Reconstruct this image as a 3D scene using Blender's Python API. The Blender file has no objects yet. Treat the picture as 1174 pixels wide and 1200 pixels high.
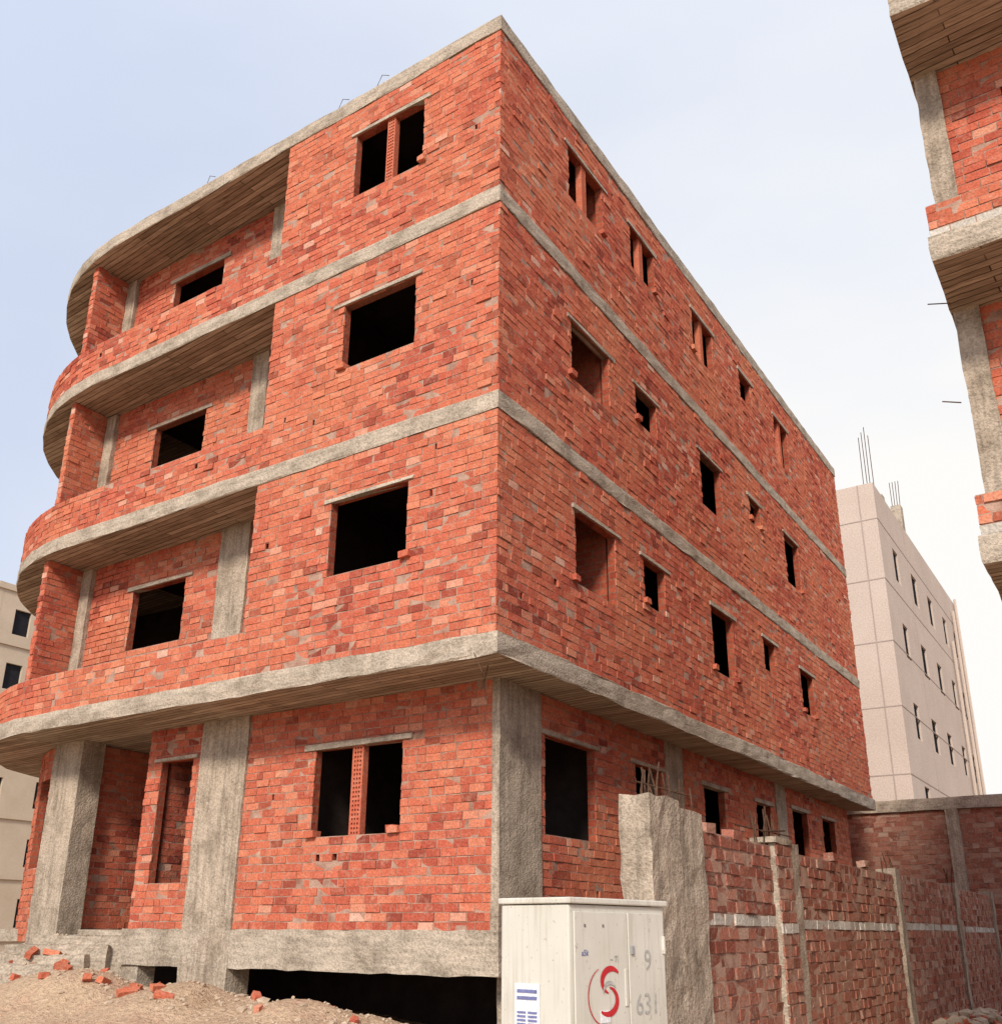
import bpy, math, random
import numpy as np
from mathutils import Matrix, Vector, noise
random.seed(7)
rnd=random.random
def U(a,b): return a+(b-a)*rnd()
scene=bpy.context.scene
COL=bpy.context.collection

# ------------------------------------------------------------ materials
def newmat(name):
    m=bpy.data.materials.new(name); m.use_nodes=True
    nt=m.node_tree; b=nt.nodes['Principled BSDF']; b.inputs['Roughness'].default_value=.95
    b.inputs['Specular IOR Level'].default_value=0
    return m,nt,b
def N(nt,t,**k):
    n=nt.nodes.new(t)
    for a,v in k.items(): setattr(n,a,v)
    return n
def noise_n(nt,vec,scale,detail=2,rough=.6):
    n=N(nt,'ShaderNodeTexNoise'); n.inputs['Scale'].default_value=scale; n.inputs['Detail'].default_value=detail; n.inputs['Roughness'].default_value=rough
    nt.links.new(vec,n.inputs['Vector']); return n.outputs['Fac']
def ramp(nt,fac,stops,interp='LINEAR'):
    r=N(nt,'ShaderNodeValToRGB'); r.color_ramp.interpolation=interp
    e=r.color_ramp.elements
    while len(e)>1: e.remove(e[-1])
    e[0].position=stops[0][0]; e[0].color=tuple(stops[0][1])+(1,)
    for p,c in stops[1:]:
        x=e.new(p); x.color=tuple(c)+(1,)
    nt.links.new(fac,r.inputs['Fac']); return r.outputs['Color']
def mixc(nt,a,b,fac,mode='MIX'):
    m=N(nt,'ShaderNodeMix',data_type='RGBA',blend_type=mode)
    for s,v in ((m.inputs[6],a),(m.inputs[7],b),(m.inputs[0],fac)):
        if isinstance(v,(int,float)): s.default_value=v
        elif isinstance(v,tuple): s.default_value=v+(1,) if len(v)==3 else v
        else: nt.links.new(v,s)
    return m.outputs[2]
def g(v): return (v,v,v)
def bump(nt,b,h,strength,dist=.01):
    n=N(nt,'ShaderNodeBump'); n.inputs['Strength'].default_value=strength; n.inputs['Distance'].default_value=dist
    nt.links.new(h,n.inputs['Height']); nt.links.new(n.outputs['Normal'],b.inputs['Normal'])
def coords(nt): return N(nt,'ShaderNodeTexCoord').outputs['Object']
def mapping(nt,v,scale=(1,1,1),rot=(0,0,0)):
    m=N(nt,'ShaderNodeMapping'); m.inputs['Scale'].default_value=scale; m.inputs['Rotation'].default_value=rot
    nt.links.new(v,m.inputs['Vector']); return m.outputs['Vector']

def mat_bricks(name,stops,dust=.15,dustcol=(.55,.36,.26),hue=(.58,.21,.11),low=.72):
    m,nt,b=newmat(name); co=coords(nt)
    a=N(nt,'ShaderNodeAttribute'); a.attribute_name='rnd'
    c=ramp(nt,a.outputs['Fac'],stops)
    big=noise_n(nt,co,.5,2)
    c=mixc(nt,c,hue,ramp(nt,big,[(.42,g(0)),(.7,g(.6))]))
    sp=noise_n(nt,co,9,3,.75)
    c=mixc(nt,c,dustcol,ramp(nt,sp,[(.5,g(0)),(.75,g(dust*3))]))
    gr=noise_n(nt,co,42,1,.7)
    c=mixc(nt,c,ramp(nt,gr,[(.3,g(low)),(.68,g(1.08))]),1.0,'MULTIPLY')
    nt.links.new(c,b.inputs['Base Color'])
    bump(nt,b,gr,.6,.012); return m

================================

- [Task] Repeat only what lies between the start of the data and the end of the line containing "COL=bpy.context.collection", exactly, with pictures left out.

- [Exercise response]
Reconstruct this image as a 3D scene using Blender's Python API. The Blender file has no objects yet. Treat the picture as 1174 pixels wide and 1200 pixels high.
import bpy, math, random
import numpy as np
from mathutils import Matrix, Vector, noise
random.seed(7)
rnd=random.random
def U(a,b): return a+(b-a)*rnd()
scene=bpy.context.scene
COL=bpy.context.collection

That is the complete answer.